The Allied reverses do not seem to have greatly worried the Dutch. Far from sharing Marlborough's disappointment they regarded the campaign of 1703 as quite successful, and in celebration struck a medal showing the Duke receiving the keys of the three fortresses he had captured and inscribed with what he must surely have regarded as a most dubious tribute—"Victorious without slaughter, by the taking of Bonn, Huy, and Limburg". While this motto epitomizes the Dutch concept of warfare, it is hard to think of a less appropriate allusion to Marlborough's aspirations and achievements in the campaign just completed. For him it had been a year wasted in passively safeguarding the Dutch frontier; as in 1702, recurring opportunities of smashing the armies of the French king had been thrown away.

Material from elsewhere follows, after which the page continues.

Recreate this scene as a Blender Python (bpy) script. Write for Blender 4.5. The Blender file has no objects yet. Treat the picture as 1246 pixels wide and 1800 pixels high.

But although for two years Marlborough had not been allowed to demonstrate conclusively his tactical skill in battle, he had during that time given ample evidence of the military genius that was to win him the great victories of the next six years. If we may apply to the years 1702-3 the Principles of War generally recognized by modern students of military science[16] we shall see the measure of Marlborough's superiority over his Dutch Allies. The two campaigns demonstrate above everything else his firm belief in the necessity for Offensive Action—a conviction which sets him far apart from most of his contemporaries. Just as apparent was the Allied failure to agree on the Selection and Maintenance of the Aim—the non-observance of this primary principle, as demonstrated in the diverging views on strategy held by Marlborough and the Dutch, was more than anything else responsible for the Allied lack of success. The Dutch insistence on tying down large forces along their borders in a passive role of defence violated the principle of Economy of Effort; fortunately for the Allied cause this was to some extent offset by Marlborough's Flexibility—notably in his manoeuvres between Eindhoven and Helchteren in August 1702, and the speed with which he redisposed his forces after the capture of Bonn in the following May. The mobility with which the Duke executed these tactics enabled him to achieve effective Surprise, although circumstances did not permit him to reap its benefits. We shall see more of this use of mobility, however, in subsequent campaigns, when the genius which employed it will at last be allowed to reap its just rewards.